Si Reynaud había introducido la pantalla, al
norteamericano Thomas Alva Edison (1847-1931), inventor fecundo que iremos
conociendo a lo largo de estas páginas, le cupo el honor de introducir la película de celuloide con
perforaciones para su arrastre, soporte de treinta y cinco milímetros de
anchura que reunía los requisitos de ser flexible,
resistente y transparente (y
también altamente inflamable). Esta película, recubierta por la emulsión
fotosensible, fue suministrada a partir de 1889 a Edison, por encargo,
por la casa Eastman Kodak de
Rochester, que se estaba haciendo ya famosa con sus cámaras de veinticinco
dólares y su slogan “Usted
aprieta el botón y nosotros hacemos lo demás”. El formato utilizado por la
película de Edison para sus experiencias cronofotográficas será el que el cine
adoptará universalmente como formato standard. Entre
las mil y pico de patentes que el mago de Menlo Park dejó registradas al morir,
no pocas están relacionadas directa o indirectamente con el cine, como la lámpara
de incandescencia, el fonógrafo y el kinetoscopio.

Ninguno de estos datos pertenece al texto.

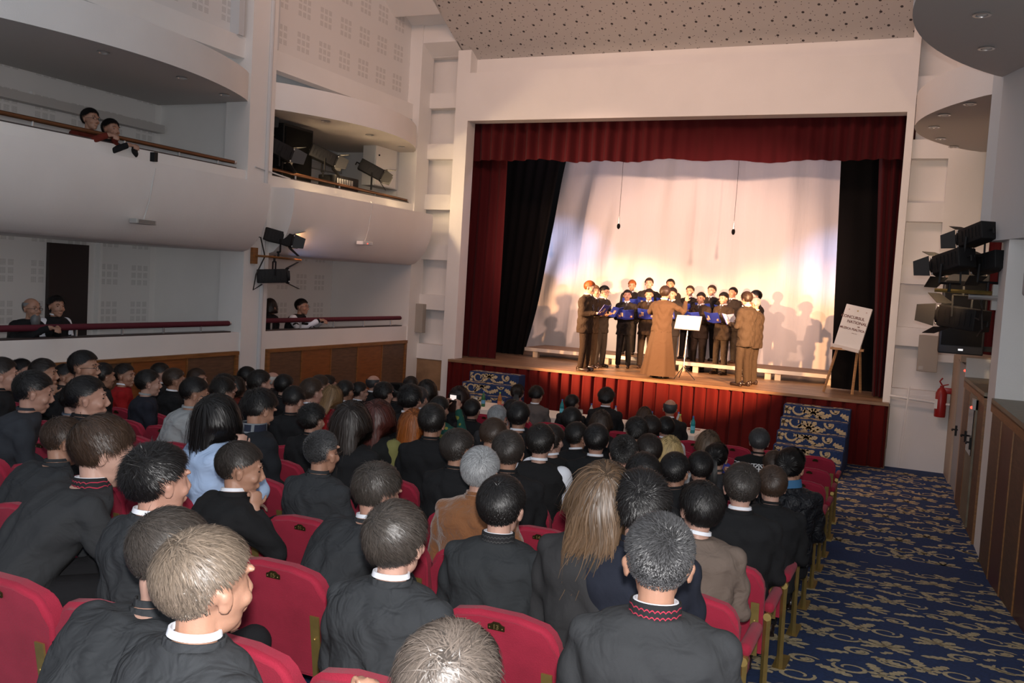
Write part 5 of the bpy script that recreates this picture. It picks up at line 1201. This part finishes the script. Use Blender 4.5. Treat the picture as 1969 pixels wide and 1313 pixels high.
CHOIR=[
(-6.138, 17.2, 1.14, 1.776, -95, 'crop', 'ginger', 0, 'choir singer at the far left end in brown suit, seen in profile', 'blue choir folder with white back cover and lettering, held at the far left'),
(-6.257, 17.9, 1.14, 1.702, -100, 'crop', 'blonde2', 0, 'choir singer almost hidden behind the far left singer', None),
(-6.206, 18.35, 1.14, 1.703, -110, 'crop', 'black', 1, 'choir singer with slick black hair and glasses, second visible from the left', 'blue choir folder held by the slick black-haired singer at the left'),
(-5.785, 18.7, 1.14, 1.645, -165, 'crop', 'darkbrown', 1, 'choir singer with white shirt and tie, in the front row left of the conductor', 'blue choir folder lowered by the front singer left of the conductor'),
(-6.016, 19.75, 1.357, 1.653, -165, 'crop', 'ginger', 1, 'choir singer with reddish fair hair standing in the back row at left', 'blue choir folder held by the reddish-haired back row singer'),
(-5.639, 19.8, 1.357, 1.721, -172, 'crop', 'brown', 1, 'tallest choir singer of the back row, up left of the conductor', 'blue choir folder held by the tallest back row singer'),
(-5.395, 19.0, 1.14, 1.695, -170, 'crop', 'darkbrown', 0, 'choir singer in brown suit at the left elbow of the conductor', 'blue choir folder nearest the left elbow of the conductor'),
(-5.155, 19.8, 1.357, 1.723, 180, 'crop', 'darkbrown', 1, 'choir singer in the back row just right above the conductor', 'blue choir folder held behind the conductor in the back row'),
(-4.889, 19.0, 1.14, 1.746, 178, 'crop', 'darkbrown', 1, 'choir singer in the front row mostly hidden by the right arm of the conductor', 'blue choir folder behind the right arm of the conductor'),
(-4.753, 20.0, 1.357, 1.601, 172, 'crop', 'brown', 1, 'choir singer with glasses and white shirt in the back row, right of the conductor', 'blue choir folder held by the spectacled back row singer'),
(-4.377, 19.5, 1.14, 1.684, 165, 'crop', 'black', 0, 'choir singer in dark brown suit in the front row behind the music stand side', 'blue choir folder opened wide by the front singer right of the music stand'),
(-4.294, 20.1, 1.357, 1.64, 165, 'crop', 'brown', 1, 'choir singer with pale face and glasses in the middle of the right back row', 'dark blue choir folder in the middle of the right back row'),
(-3.851, 19.3, 1.14, 1.712, 155, 'crop', 'brownblack', 2, 'choir singer in taupe suit in the front row, right part of the choir', 'blue choir folder held by the taupe-suited front singer'),
(-3.79, 19.9, 1.357, 1.619, 155, 'crop', 'black', 1, 'choir singer with dark hair at the right end of the back row', 'blue choir folder held at the right end of the back row'),
(-3.021, 17.3, 1.14, 1.744, 62, 'wavy', 'brown', 2, 'choir singer in grey-brown suit standing nearest the hall at right, back turned', 'blue choir folder with white pages held by the back-turned right singer'),
(-3.193, 19.3, 1.14, 1.794, 100, 'crop', 'black', 1, 'choir singer with black hair glimpsed behind the two right-end singers', None),
(-2.936, 17.75, 1.14, 1.647, 70, 'crop', 'grey', 2, 'choir singer with greying hair tucked behind the back-turned right singer', None)]
CD=(-4.60,17.25,1.767,-12)
GL='seated audience'
for i,(x,y,z,s,yaw,var,hs,hc,cl,row,lab) in enumerate(PEOPLE):
    rn=random.Random(i*13+5); key={'up':'up','lean':'lean','deep':'deep','camup':'camup','tall':'up'}[var]
    if key=='up':
        if 'cheek' in lab or 'touching face' in lab: key='cheek'
        elif 'fist raised' in lab: key='fist'
        elif 'chin' in lab: key='cheek'
        elif yaw<-38: key='up_r'
        elif rn.random()<.3: key=rn.choice(['up_r','up_l','up_d'])
    if var=='lean' and ('cheek' in lab or 'mouth' in lab): key='lean_cheek'
    if 'phone to the ear' in lab: key='ear'
    if i<16+6 and key in('up_d','up_l','up_r') and row<3: key='up'
    white = any(k in lab for k in ('white collar','white shirt','suit','checked','clipped short','beaded','curved white','stand-collar','both ears showing')) or cl in('whitevest','redsweater','vest','cassock','cassock_red')
    col = shirt_white if white else CL[cl]() 
    if cl=='navygrey': col=CL['lightgrey']()
    e,F=person(key,x,y,z,s,R(yaw),hs,hc,CL[cl](),lab,None,rn.randint(0,2),i,col,glasses=('glasses' in lab or 'spectac' in lab),eyes=(yaw<-22 or key in('up_r','up_l','cheek','lean_cheek')),top=('sweater' if 'sweater' in lab else 'shirt' if 'shirt' in cl or cl in('lightblue','floral','teal') else 'jacket'))
    if cl in('cassock','cassock_red'):
        me,cc=collar_mesh(F,.044,.076,'cassock_collar',-.040); m=patterned('embroid_'+cl,'embroid',(.018,.018,.020),(.40,.03,.06) if cl=='cassock_red' else (.06,.06,.06)); child('stand_collar',me,m,e,Matrix.Translation(cc))
    elif cl in('charcoal','black','navy','greysuit','suede','puffer'):
        me,cc=collar_mesh(F,.030,.080,'lapel_collar',-.045); child('jacket_collar',me,CL[cl](),e,Matrix.Translation(cc))
    if cl in('plaid',):
        me,cc=collar_mesh(F,.07,.095,'scarf',-.05); child('scarf',me,patterned('scarf_plaid','plaid',(.02,.025,.045),(.20,.22,.24)),e,Matrix.Translation(cc))
    if cl=='pink' or 'blue scarf' in lab:
        me,cc=collar_mesh(F,.06,.092,'scarf',-.045); child('scarf',me,mat('scarf_pink',(.45,.12,.16),.8) if cl=='pink' else mat('scarf_blue',(.03,.12,.25),.8),e,Matrix.Translation(cc))
    if cl in('vest','whitevest'):   # white shirt sleeves
        b=MB(); 
        for S,el,wv,hd,sg in F.A: limb(b,[S,S.lerp(el,.5),el,el.lerp(wv,.8)],[.082,.074,.066,.054])
        me=remesh(b.mesh('t'),.013,4); child('shirt_sleeves',me,shirt_white,e)
    if cl=='blackolive':
        b=MB(); S,el,wv,hd,sg=F.A[1]; limb(b,[S,S.lerp(el,.5),el],[.084,.078,.068]); child('sleeve',remesh(b.mesh('t'),.013,4),mat('olive_knit',(.20,.19,.06),.9,bump=.3),e)
    if 'cap' in lab.split() :
        b=MB(); b.lathe([(.088,.04),(.094,.05),(.098,.115),(.09,.125),(0,.13)],(0,-.012,.0),24); child('cap',b.mesh('cap',40),blackc,e,F.M)
    if 'bearded' in lab:
        b=MB(); b.ellip((0,.045,-.085),(.054,.052,.040),None,16,10); child('beard',b.mesh('beard',60),hair_mat('black'),e,F.M)
    if 'hair tied half up' in lab:
        b=MB(); b.ellip((0,-.122,-.01),(.016,.012,.012)); child('hair_clip',b.mesh('hair_clip',60),mat('clip_red',(.3,.05,.05),.3),e,F.M)
    if 'tied back' in lab:
        b=MB(); b.lathe([(.028,0),(.034,.008),(.028,.016)],(0,-.12,.0),14,axis=(0,1,0)); child('hair_tie',b.mesh('hair_tie',60),mat('clip_white',(.7,.65,.55),.4),e,F.M)
    bpy.context.view_layer.update()
    if var=='camup':
        P=e.matrix_world@(F.M@Vector((0,.25,.10))); c=empty('camera_device',P,e.rotation_euler.z); b=MB(); b.box(-.065,.065,-.02,.03,-.04,.04,.006); b.build('camera_body',blackm,c)
        b=MB(); b.lathe([(.028,0),(.03,.03),(.024,.05)],(0,.03,0),16,axis=(0,1,0)); b.build('lens_barrel',blackm,c,40); b=MB(); b.box(-.05,.035,-.022,-.0195,-.028,.028); b.build('screen',mat('screen_lit',(.1,.1,.1),.3,emit=(.9,.75,.7),estr=1.1),c)
        tag(c,'black camera with lit screen held up by the person in floral green','camera')
    if key=='ear':
        P=e.matrix_world@(F.M@Vector((.105,.02,-.01))); c=empty('phone',P,e.rotation_euler.z); b=MB(); b.box(-.006,.006,-.03,.03,-.06,.06,.004); b.build('phone_body',steel,c); b=MB(); b.box(-.0075,-.006,-.026,.026,-.05,.05); b.build('screen',blackm,c); tag(c,'silver phone held to the ear of the grey-haired person','phone')
    if 'lit phone' in lab:
        P=e.matrix_world@(F.M@Vector((.16,.10,-.12))); c=empty('phone',P,e.rotation_euler.z); b=MB(); b.box(-.03,.03,-.005,.005,-.055,.055,.004); b.build('phone_body',blackm,c); b=MB(); b.box(-.026,.026,-.0065,-.005,-.045,.045); b.build('screen',mat('screen_white',(.1,.1,.1),.3,emit=(.8,.9,1),estr=1.2),c); tag(c,'phone with lit screen held by the person in flat black cap','phone')
# box visitors
def box_person(key,x,y,z,rz,hs,hc,cl,lab,seed,s=1.,glasses=False,skin=0,collar=shirt_white):
    return person(key,x,y,z,s,rz,hs,hc,CL[cl](),lab,None,skin,seed,collar,glasses=glasses)
FR=-math.pi/2
for a in (('rail',-10.55,8.04,.98,FR,'bald','grey','black','elderly person with long grey beard leaning over the lower left box rail',1,1.,True),
 ('box',-10.40,8.42,.98,FR,'crop','black','vest','dark-haired person in vest beside the elderly bearded person in the lower left box',2,.97,False),
 ('box',-10.45,12.76,.98,FR,'long','darkbrown','black','long-haired person with glasses half hidden by the pillar in the far lower box',3,.97,True),
 ('rail',-10.58,13.54,.98,FR+.2,'crop','black','vest','person with glasses, dark cap-like hair and white sleeves leaning on the far lower box rail',4,1.02,True),
 ('rail',-10.52,8.82,3.50,FR,'crop','black','rust','person with glasses in dark red top leaning over the upper left balcony rail',5,1.0,True),
 ('rail',-10.50,9.14,3.42,FR,'crop','black','black','person in dark top leaning over the upper left balcony rail, right one of the two',6,1.0,False)):
    e,F=box_person(*a[:9],a[9],a[10],a[11],skin=1,collar=None if a[9]!=2 else shirt_white)
    if 'grey beard' in a[8]:
        b=MB(); b.ellip((0,.06,-.12),(.055,.05,.085),None,16,10); child('beard',b.mesh('beard',60),hair_mat('grey'),e,F.M)
    if a[7]=='vest':
        b=MB()
        for S,el,wv,hd,sg in F.A: limb(b,[S,S.lerp(el,.5),el,el.lerp(wv,.8)],[.082,.074,.066,.054])
        child('shirt_sleeves',remesh(b.mesh('t'),.013,4),shirt_white,e)
# ---- choir
def folder(P,rz,lab,white=False,tilt=.75):
    c=empty('music_folder',P,rz,.80); c.rotation_euler=(tilt,0,rz)
    for s in (-1,1):
        b=MB(); b.box(0,s*.225,-.006,.006,-.155,.155,.002) if s>0 else b.box(-.225,0,-.006,.006,-.155,.155,.002)
        o=b.build('cover',FOLDER,c); o.rotation_euler=(0,0,-s*-.22)
        b=MB(); (b.box(.01,.212,.007,.012,-.148,.148) if s>0 else b.box(-.212,-.01,.007,.012,-.148,.148)); o=b.build('pages',paper,c); o.rotation_euler=(0,0,-s*-.22)
    b=MB(); b.box(-.13,-.06,-.008,-.006,-.06,.06); o=b.build('cover_label',mat('label_gold',(.45,.35,.28),.5),c); o.rotation_euler=(0,0,-.22)
    tag(c,lab,'folder','blue choir folders')
for i,(x,y,z,h,rz,hs,hc,sm,lab,flab) in enumerate(CHOIR):
    s=h/1.735; key='stand' if i%2 else 'stand_r'
    e,F=person(key,x,y,z,s,R(rz),hs,hc,[SUIT,SUIT2,SUIT3][sm],lab,None,i%3,i,shirt_white,tm=[SUIT,SUIT2,SUIT3][sm],tie=True,glasses='glasses' in lab)
    if flab:
        bpy.context.view_layer.update(); P=e.matrix_world@Vector((0,.40,1.20)); folder(P,R(rz)+math.pi,flab,tilt=.62)
# conductor in long robe
e,F=person('conduct',CD[0],CD[1],1.14,CD[2]/1.735,R(CD[3]),'wavy','brown',ROBE,'conductor in ankle-length brown robe with raised arms, back to the hall',None,0,2,shirt_white)
b=MB(); rr=[((0,0,1.26),.178,.125),((0,0,1.08),.165,.12),((0,-.01,.90),.20,.155),((0,-.02,.55),.26,.205),((0,-.03,.20),.315,.25),((0,-.035,.06),.335,.27)]
L=[]
for (c,a,bb) in rr:
    k=[]; 
    for j in range(72):
        t=2*math.pi*j/72; f=1+(.055*math.sin(t*7+1)+.03*math.sin(t*13))*max(0,(1.0-c[2]))
        k.append((c[0]+a*f*math.cos(t),c[1]+bb*f*math.sin(t),c[2]))
    L.append(k)
b.loft(L); o=child('robe_skirt',b.mesh('robe_skirt',60),ROBE,e)
b=MB(); b.tube([(-.12,-.112,1.075),(0,-.128,1.07),(.12,-.112,1.075)],.016,6); 
for x in (-.11,.11): b.ellip((x,-.128,1.075),(.008,.008,.008))
child('back_belt',b.mesh('back_belt',40),ROBE,e)
# music stand
e=empty('music_stand',(CD[0]+.42,CD[1]+.22,1.14)); b=MB(); b.tube([(0,0,.22),(.02,.05,1.02)],.012,6); b.build('pole',steel,e)
for a in (0,2.1,4.2):
    b=MB(); b.tube([(0,0,.25),(.24*math.cos(a),.24*math.sin(a),.01)],.009,6); b.build('leg',blackm,e)
b=MB(); b.box(-.25,.25,-.015,.0,-.16,.16,.003,rot=Matrix.Rotation(-.55,3,'X')); o=b.build('desk',steel,e); o.location=(.02,.05,1.10)
tag(e,'metal music stand on a thin pole beside the conductor','music stand')
b=MB(); b.box(-.24,.24,-.006,.0,-.15,.15,rot=Matrix.Rotation(-.55,3,'X')); o=b.build('sheet_music',paper); o.location=Vector(e.location)+Vector((.02,.033,1.105)); tag(o,'white open score resting on the music stand','sheet music')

Y a partir de ahí, descubiertos todos los
elementos que hacen posible su nacimiento, la historia entra en esa zona
vidriosa en la que aparecen por doquier presuntos o reales inventores del cine.
Con mayor o menor razón, los ingleses reivindican la gloria de este
descubrimiento para William Friese-Greene, los americanos para Thomas Alva
Edison y los alemanes para Max Skladanowski. Con casi todos los grandes
inventos de los dos últimos siglos ha ocurrido lo mismo y para zanjar la
disputa habría que repetir que el cinc es, como la radio, el avión, el
submarino y la
televisión, un invento colectivo, fruto de una acumulación de hallazgos y
descubrimientos de procedencia diversa. Consecuencia, ante todo, del progreso
científico de una época más que del esfuerzo de un hombre.
El problema que quedaba por
resolver era relativamente simple. Se debía combinar el principio de la
linterna mágica con un dispositivo de arrastre intermitente de la película, que
la desplazase entre una fuente de luz y el objetivo de proyección. Así se
obtendría la proyección sucesiva de fotografías en la pantalla y la
persistencia retiniana del espectador haría el resto.